By this he may have meant that the charges holding the atom together were suppressed, releasing the considerable binding energy.
Later-
“The first explosion was enough to blow up the mountain range above the mine. In those mountains were huge tracts of the critical element, and these were detonated by the rays from the initial explosion.”
So he has got fission, of a sort, and a runaway chain reaction;
not bad for 1930.
The details of the runaway chain reaction were secret till 1945.
IIRC, Hugo Gernsback’s 1929 visionary tale Ralph 124c41+ doesn’t mention atom splitting as a future source of power, but in 1932 Gernsback wrote an essay for his magazine “Wonder Stories” entitled “Wonders of Atomic Power.”

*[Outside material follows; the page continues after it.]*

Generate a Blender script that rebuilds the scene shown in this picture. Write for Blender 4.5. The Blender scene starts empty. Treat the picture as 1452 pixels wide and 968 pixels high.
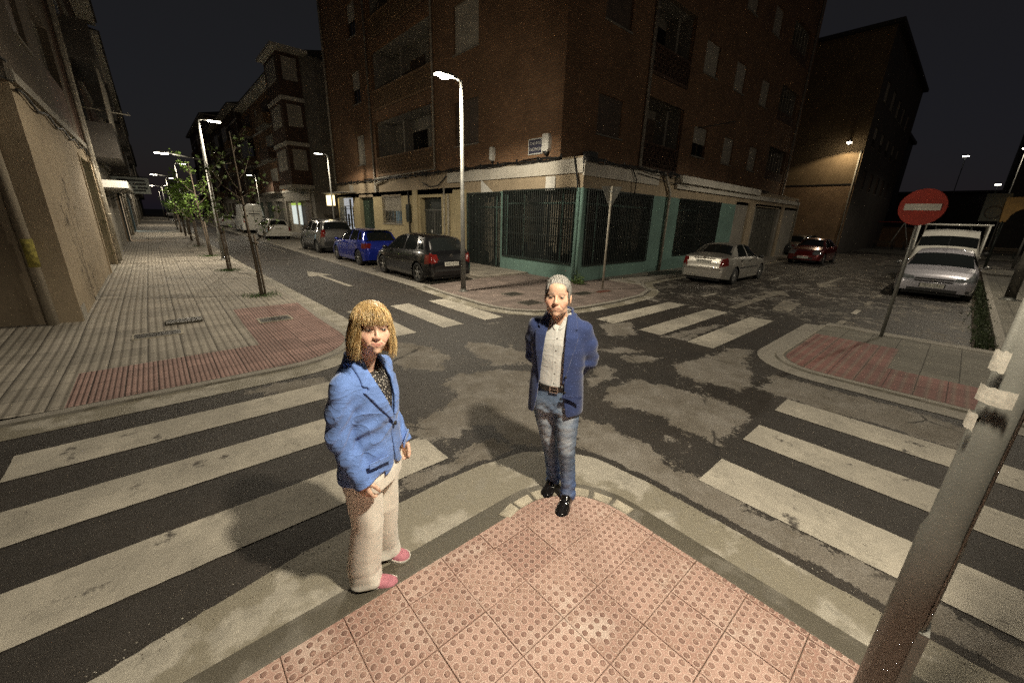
import bpy, math, random
import numpy as np
from mathutils import Matrix, Vector
sc = bpy.context.scene
COL = sc.collection
R_ = math.radians
rnd = random.Random(7)
PI = math.pi

# ---------------------------------------------------------------- mesh helpers
WM = {}
class MB:
    def __init__(s): s.v = []; s.f = []; s.m = []; s.sm = []
    def add(s, vs, fs, mi=0, smooth=False):
        b = len(s.v); s.v.extend([tuple(p) for p in vs])
        for f in fs: s.f.append(tuple(i + b for i in f)); s.m.append(mi); s.sm.append(smooth)
        return s
    def box(s, x0, x1, y0, y1, z0, z1, mi=0, bev=0.0):
        if bev > 0:
            b = bev
            vs = []
            for z, i in ((z0, b), (z0 + b, 0), (z1 - b, 0), (z1, b)):
                for (x, y) in ((x0 + i, y0 + i + b * (i == 0)), ):
                    pass
                q = i
                ring = [(x0 + q + b, y0 + q), (x1 - q - b, y0 + q), (x1 - q, y0 + q + b), (x1 - q, y1 - q - b), (x1 - q - b, y1 - q), (x0 + q + b, y1 - q), (x0 + q, y1 - q - b), (x0 + q, y0 + q + b)]
                vs += [(x, y, z) for x, y in ring]
            fs = [tuple(range(7, -1, -1)), tuple(range(24, 32))]
            for k in range(3):
                for i in range(8):
                    j = (i + 1) % 8
                    fs.append((k * 8 + i, k * 8 + j, k * 8 + 8 + j, k * 8 + 8 + i))
            return s.add(vs, fs, mi)
        vs = [(x, y, z) for z in (z0, z1) for x, y in ((x0, y0), (x1, y0), (x1, y1), (x0, y1))]
        return s.add(vs, [(3, 2, 1, 0), (4, 5, 6, 7), (0, 1, 5, 4), (1, 2, 6, 5), (2, 3, 7, 6), (3, 0, 4, 7)], mi)
    def obox(s, c, ax, ay, az, mi=0):
        c = Vector(c); ax = Vector(ax); ay = Vector(ay); az = Vector(az)
        vs = [c + ax * i + ay * j + az * k for k in (-1, 1) for i, j in ((-1, -1), (1, -1), (1, 1), (-1, 1))]
        return s.add(vs, [(3, 2, 1, 0), (4, 5, 6, 7), (0, 1, 5, 4), (1, 2, 6, 5), (2, 3, 7, 6), (3, 0, 4, 7)], mi)
    def tube(s, pts, r, n=8, mi=0, caps=True, smooth=True):
        pts = [Vector(p) for p in pts]
        if not hasattr(r, '__len__'): r = [r] * len(pts)
        vs = []; up = None
        for i, p in enumerate(pts):
            t = (pts[min(i + 1, len(pts) - 1)] - pts[max(i - 1, 0)])
            t = t.normalized() if t.length > 1e-9 else Vector((0, 0, 1))
            if up is None:
                up = Vector((0, 0, 1)) if abs(t.z) < .9 else Vector((1, 0, 0))
            a = t.cross(up); a.normalize(); b = a.cross(t); up = b
            for k in range(n):
                an = 2 * PI * k / n
                vs.append(p + (a * math.cos(an) + b * math.sin(an)) * r[i])
        fs = []
        for i in range(len(pts) - 1):
            for k in range(n):
                j = (k + 1) % n
                fs.append((i * n + k, i * n + j, i * n + n + j, i * n + n + k))
        s.add(vs, fs, mi, smooth)
        if caps:
            b = len(s.v) - len(vs)
            s.f.append(tuple(b + k for k in range(n - 1, -1, -1))); s.m.append(mi); s.sm.append(False)
            s.f.append(tuple(b + (len(pts) - 1) * n + k for k in range(n))); s.m.append(mi); s.sm.append(False)
        return s
    def lathe(s, prof, n=24, axis='z', c=(0, 0, 0), mi=0, smooth=True):
        vs = []
        for r, h in prof:
            for k in range(n):
                an = 2 * PI * k / n; a, b = r * math.cos(an), r * math.sin(an)
                p = (a, b, h) if axis == 'z' else ((a, h, b) if axis == 'y' else (h, a, b))
                vs.append((p[0] + c[0], p[1] + c[1], p[2] + c[2]))
        fs = []
        for i in range(len(prof) - 1):
            for k in range(n):
                j = (k + 1) % n
                f = (i * n + k, i * n + j, i * n + n + j, i * n + n + k)
                fs.append(f if axis != 'y' else f[::-1])
        return s.add(vs, fs, mi, smooth)
    def prism(s, poly, z0, z1, mi=0, mapf=None):
        n = len(poly)
        mp = mapf or (lambda a, b, c: (a, b, c))
        vs = [mp(x, y, z0) for x, y in poly] + [mp(x, y, z1) for x, y in poly]
        fs = [tuple(range(n - 1, -1, -1)), tuple(range(n, 2 * n))]
        for i in range(n):
            j = (i + 1) % n; fs.append((i, j, n + j, n + i))
        return s.add(vs, fs, mi)

def obj(name, mb, mats, parent=None, fixn=True):
    me = bpy.data.meshes.new(name)
    vs = mb.v
    if parent is not None and parent in WM:
        inv = WM[parent].inverted(); a = np.array(vs, dtype=float)
        if len(a): a = a @ np.array(inv.to_3x3()).T + np.array(inv.translation)
        vs = a.tolist()
    me.from_pydata(vs, [], mb.f)
    if not isinstance(mats, (list, tuple)): mats = [mats]
    for m in mats: me.materials.append(m)
    me.polygons.foreach_set('material_index', mb.m)
    me.polygons.foreach_set('use_smooth', mb.sm)
    if fixn:
        import bmesh
        bm = bmesh.new(); bm.from_mesh(me); bmesh.ops.recalc_face_normals(bm, faces=bm.faces); bm.to_mesh(me); bm.free()
    me.update()
    o = bpy.data.objects.new(name, me); COL.objects.link(o)
    if parent is not None:
        o.parent = parent; WM[o] = WM.get(parent, Matrix())
    return o
def objnp(name, V, F, mats, parent=None, smooth=True, mi=None):
    me = bpy.data.meshes.new(name)
    V = np.asarray(V, dtype=float)
    if parent is not None and parent in WM:
        inv = WM[parent].inverted(); V = V @ np.array(inv.to_3x3()).T + np.array(inv.translation)
    me.from_pydata(V.tolist(), [], np.asarray(F).tolist())
    if not isinstance(mats, (list, tuple)): mats = [mats]
    for m in mats: me.materials.append(m)
    if mi is not None: me.polygons.foreach_set('material_index', np.asarray(mi, dtype=np.int32))
    me.polygons.foreach_set('use_smooth', [smooth] * len(me.polygons))
    me.update()
    o = bpy.data.objects.new(name, me); COL.objects.link(o)
    if parent is not None:
        o.parent = parent; WM[o] = WM.get(parent, Matrix())
    return o
def tag(o, label=None, cat=None, group=None, kind=None):
    if label: o['label'] = label
    if cat: o['category'] = cat
    if group: o['group'] = group
    if kind: o['kind'] = kind
    return o
def thing(name, label, cat, loc=(0, 0, 0), rz=0, group=None):
    o = bpy.data.objects.new(name, None); COL.objects.link(o)
    o.empty_display_size = .2
    o.location = loc; o.rotation_euler = (0, 0, rz)
    WM[o] = Matrix.Translation(Vector(loc)) @ Matrix.Rotation(rz, 4, 'Z')
    return tag(o, label, cat, group)
def struct(name, mb, m, fixn=True):
    return tag(obj(name, mb, m, None, fixn), kind='structure')
def copy_tree(o, parent=None):
    c = o.copy(); COL.objects.link(c)
    if parent is not None: c.parent = parent
    for ch in [x for x in KIDS.get(o, [])]: copy_tree(ch, c)
    return c
KIDS = {}
def index_kids(o):
    ks = [x for x in COL.objects if x.parent is o]
    KIDS[o] = ks
    for k in ks: index_kids(k)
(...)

I wasn’t sure if that chain reaction was actually caused by nuclear fission or not.
Stapledon mentions annihilation, both here and when describing the interplanetary drive; so fission is probably not completely accurate.
Is the Star Makers a sequel or rather another book on an even broader scale?
Very much a book on a broader scale; it mentions Humanity as a fleeting phenomenon, but follows the history of mindkind to the end of the universe.
The myriad aliens that Stapledon dreamt up for Starmaker have been equalled, but never bettered.
Probably along the lines of that device that destorys the island and the American bomber formation in the early part of the book.
I’m rather enjoying the book so far, moreso the father it gets. Though I have a thing for epics, particualry on a large scale, so that probably explains it. I’ll probably end up reading “Star maker” pretty soon too.
Tell me, are the martians interesting? I’ve read it describes their society, but I haven’t reached that point yet.